Mąż na weselu, ja na straży działki

Nocą, gdy wiatr szumi w koronach drzew, a klub osiedlowy obok naszej działki tętni życiem, ja siedzę w przyczepie i czuję się trochę jak bohaterka thrillera klasy B. Portugalczycy śpiewają, kieliszki brzęczą, a ja – niczym strażniczka solarów – czuwam nad naszym dobytkiem. I wiecie co? To wcale nie jest takie nudne, jak mogłoby się wydawać.

Przez ten czas, biegaliśmy po urzędach, zbudowaliśmy obóz (wciąż go ulepszamy – mamy już przedpokój i coś co przynajmniej przypomina łazienkę). Poznaliśmy sklepy, ceny, wysłaliśmy pierwszy list, zwiedziliśmy Lizbonę i okoliczne miejscowości. Poznaliśmy kierunki, drogi, i zmierzyliśmy się z inną rzeczywistością.

O tym jak walczymy z papierologią, możesz przeczytać tutaj, w zakładce Emigracja https://misiorowesercowanki.com/category/emigracja/

Wszystko to, choć wydaje się błahe, kosztuje dużo czasu , a żeby napisać coś sensownego, muszę ten czas sobie wygospodarować gdzieś pomiędzy…

Aktualne pomìędzy…

Mój mąż w tym czasie zatańczy na polskim weselu. Gdzieś daleko, w świecie pełnym tortów, kotletów i disco-polo, zakręci piruety na parkiecie. A ja? Ja robię piruety między plażą a działką. Każdego dnia inna sceneria: raz szeroki piasek po horyzont, raz klify jak z pocztówki, raz ukryte zatoczki, gdzie można poczuć się jak rozbitkowie. Wciąż szukamy tej jednej, „naszej” plaży – takiej, do której będzie się wracało jak do własnego adresu. Nie wszystkie są przyjazne psom, więc robi się z tego dodatkowa gra terenowa.

Piękne zachody...
Piękne zachody

Nasza córka uczy się w polskiej szkole online Libratus.
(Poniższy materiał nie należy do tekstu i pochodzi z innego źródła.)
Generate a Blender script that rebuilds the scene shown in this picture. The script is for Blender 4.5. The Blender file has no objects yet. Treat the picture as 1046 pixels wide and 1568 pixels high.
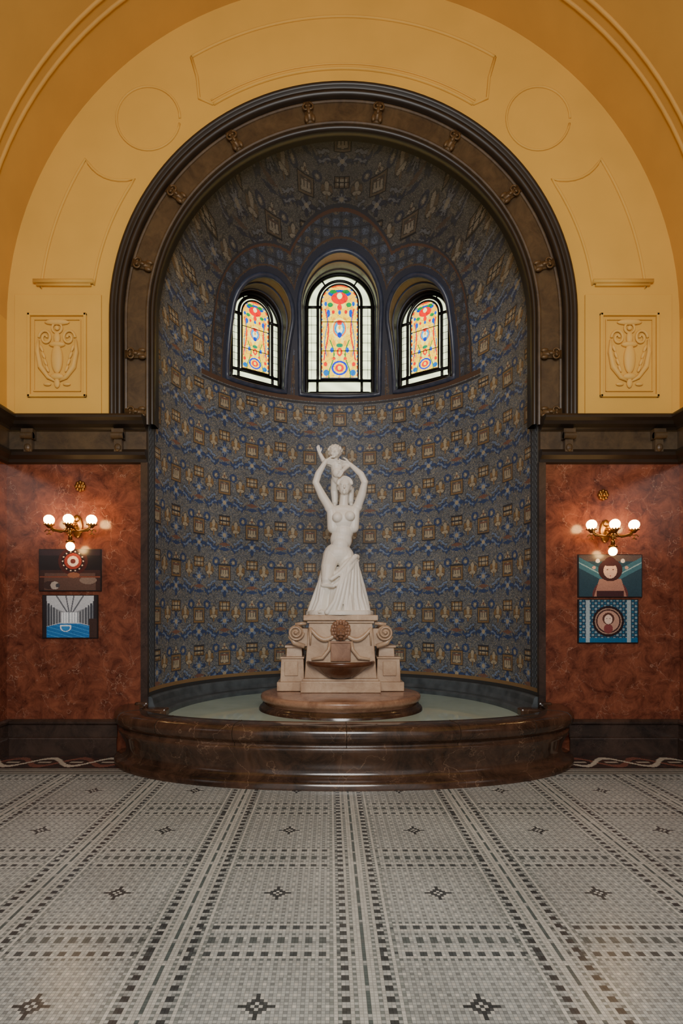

Lekcje odbywają się w domu, a właściwie w przyczepie, więc czasem matematyka rywalizuje z dźwiękiem fal, a historia Polski przeplata się z odkrywaniem portugalskich miasteczek. Dzięki temu mamy dużo wspólnego czasu – nie tylko na naukę, ale i na wspólne generowanie wspomnień, które zostaną z nami dłużej niż jakikolwiek papier z urzędu.

Nauka :)
Nauka 🙂

Wesele w Polsce kontra rzeczywistość

Żałuję, że nie mogłam polecieć z mężem na to wesele. Pewnie, że bym chciała – kto nie chciałby się pobawić, zamiast pilnować przyczepy? Serce rozdarte, gdy umysł rozsądnie podpowiadał. Ale trzeba było podjąć tą trudną decyzję. Julcia, Szymon – przepraszam i dziękuję za zrozumienie, szacunek i miłość – mam nadzieję, że odbijemy to sobie choćby tu, w Portugalii. Niby ten kraj jest w top 10 najbezpieczniejszych krajów świata, ale nie mogę ryzykować utraty całego dobytku. Gdy za płotem rozgrywa się nocna fiesta z procentami w roli głównej. Lub chociażby utraty spotkania z urzędnikiem, który „niebawem” powinien nas nawiedzić z papierem w ręku… być może zdobędziemy to,na czym nam teraz bardzo zależy. To takie kiepskie być albo nie być, gdzie musisz wybrać mniejsze zło, a Twój wybór pozostawia niesmak i zadrę w sercu…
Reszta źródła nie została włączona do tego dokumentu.